343 reviews8 followers
September 25, 2020
I had forgotten that I had this book and dug it out during the BLM protests to gain a better historical context. Each chapter in the book includes a short introduction by the author to set the context, followed by a transcript of a letter or speech or congressional testimony that give a sense of the condition of the African American in society between the Civil War and World War 1. Some contributions are from well-known activists like Frederick Douglass and Booker T. Washington. Others are from newspaper articles, eyewitnesses to riots and lynchings, and from people who's names are lost to history who gave testimony before various government bodies. This style of book is compelling in that it presents an oral history of the times without analysis from pundits from a later time. A few takeaways from the book: It is significant the number of African-Americans who were elected to public office, even as high as lieutenant-governors of states and federal senators, in the 15-20 years after the Civil War. Reconstruction was having an impact and African-Americans were stepping up to fill their place in society.
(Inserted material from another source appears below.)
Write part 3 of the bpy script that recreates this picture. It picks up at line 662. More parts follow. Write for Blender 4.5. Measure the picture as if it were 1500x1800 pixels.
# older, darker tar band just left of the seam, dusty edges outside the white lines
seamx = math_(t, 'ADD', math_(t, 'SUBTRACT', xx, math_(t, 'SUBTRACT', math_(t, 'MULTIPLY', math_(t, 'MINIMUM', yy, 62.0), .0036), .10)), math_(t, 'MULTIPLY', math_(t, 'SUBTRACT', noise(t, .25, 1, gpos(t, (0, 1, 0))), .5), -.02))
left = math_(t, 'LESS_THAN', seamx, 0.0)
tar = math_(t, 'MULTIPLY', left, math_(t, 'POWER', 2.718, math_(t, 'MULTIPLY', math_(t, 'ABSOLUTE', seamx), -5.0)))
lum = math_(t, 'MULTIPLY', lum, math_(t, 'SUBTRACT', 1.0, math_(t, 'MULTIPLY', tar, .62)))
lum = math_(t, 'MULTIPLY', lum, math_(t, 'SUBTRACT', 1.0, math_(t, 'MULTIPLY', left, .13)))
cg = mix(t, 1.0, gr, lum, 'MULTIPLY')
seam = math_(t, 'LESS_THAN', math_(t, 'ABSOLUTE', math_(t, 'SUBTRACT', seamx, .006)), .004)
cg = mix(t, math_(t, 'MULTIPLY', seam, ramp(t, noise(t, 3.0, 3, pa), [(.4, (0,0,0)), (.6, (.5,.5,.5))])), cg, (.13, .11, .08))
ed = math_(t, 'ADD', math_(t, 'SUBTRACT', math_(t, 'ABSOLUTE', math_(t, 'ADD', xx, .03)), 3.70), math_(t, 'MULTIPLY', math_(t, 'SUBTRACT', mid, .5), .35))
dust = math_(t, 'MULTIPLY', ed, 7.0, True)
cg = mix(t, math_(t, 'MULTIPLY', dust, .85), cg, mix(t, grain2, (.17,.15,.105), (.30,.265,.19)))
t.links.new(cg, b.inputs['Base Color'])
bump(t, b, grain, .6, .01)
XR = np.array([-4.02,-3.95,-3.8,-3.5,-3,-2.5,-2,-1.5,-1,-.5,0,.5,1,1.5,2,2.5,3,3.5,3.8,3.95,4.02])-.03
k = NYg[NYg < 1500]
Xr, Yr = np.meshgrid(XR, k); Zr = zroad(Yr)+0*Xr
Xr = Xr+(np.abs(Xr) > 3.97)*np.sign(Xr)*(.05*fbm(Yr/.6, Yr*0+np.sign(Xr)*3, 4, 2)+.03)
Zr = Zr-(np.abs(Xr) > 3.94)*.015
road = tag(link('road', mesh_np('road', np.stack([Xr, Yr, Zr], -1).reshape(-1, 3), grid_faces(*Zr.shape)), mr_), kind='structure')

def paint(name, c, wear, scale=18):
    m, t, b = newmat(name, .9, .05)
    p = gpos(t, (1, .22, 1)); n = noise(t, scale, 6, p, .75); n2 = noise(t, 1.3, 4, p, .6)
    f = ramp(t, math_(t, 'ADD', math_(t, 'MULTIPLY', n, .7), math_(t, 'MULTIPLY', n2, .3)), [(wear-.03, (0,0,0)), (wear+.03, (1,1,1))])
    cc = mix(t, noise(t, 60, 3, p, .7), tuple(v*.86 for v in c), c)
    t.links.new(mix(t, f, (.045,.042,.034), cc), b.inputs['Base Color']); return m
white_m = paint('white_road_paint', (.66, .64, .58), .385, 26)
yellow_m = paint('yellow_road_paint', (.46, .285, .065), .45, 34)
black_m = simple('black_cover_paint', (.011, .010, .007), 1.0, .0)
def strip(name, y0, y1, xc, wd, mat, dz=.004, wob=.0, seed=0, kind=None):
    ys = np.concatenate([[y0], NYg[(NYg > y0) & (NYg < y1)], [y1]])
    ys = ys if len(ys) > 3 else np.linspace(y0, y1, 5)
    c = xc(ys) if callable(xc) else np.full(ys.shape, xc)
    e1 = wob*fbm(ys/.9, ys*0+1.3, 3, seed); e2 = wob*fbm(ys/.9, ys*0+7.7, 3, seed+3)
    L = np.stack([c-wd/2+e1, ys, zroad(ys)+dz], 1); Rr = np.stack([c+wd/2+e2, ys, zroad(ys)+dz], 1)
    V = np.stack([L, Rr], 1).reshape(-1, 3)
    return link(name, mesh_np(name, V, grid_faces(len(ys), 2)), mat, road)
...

It is also significant that as soon as Reconstruction started, there were those in power, or who later attained power, who did all they could to stop it, either actively, like President Johnson, or through turning a blind eye the plight of African-Americans. Reconstruction was turned back and Jim Crow laws instituted to remove Black rights, largely as state legislators from the Democratic Party regained control of the Southern states, which is something I had always been somewhat aware of but which was driven home in a number of excerpts from the book. Meltzer's work is a chronicle of the courage of the American Negro trying to build a life beyond slavery, and it is a sad tale of how a people and a country filled with such hope for change after the Civil War reverted back within one generation to a society of ugly segregation.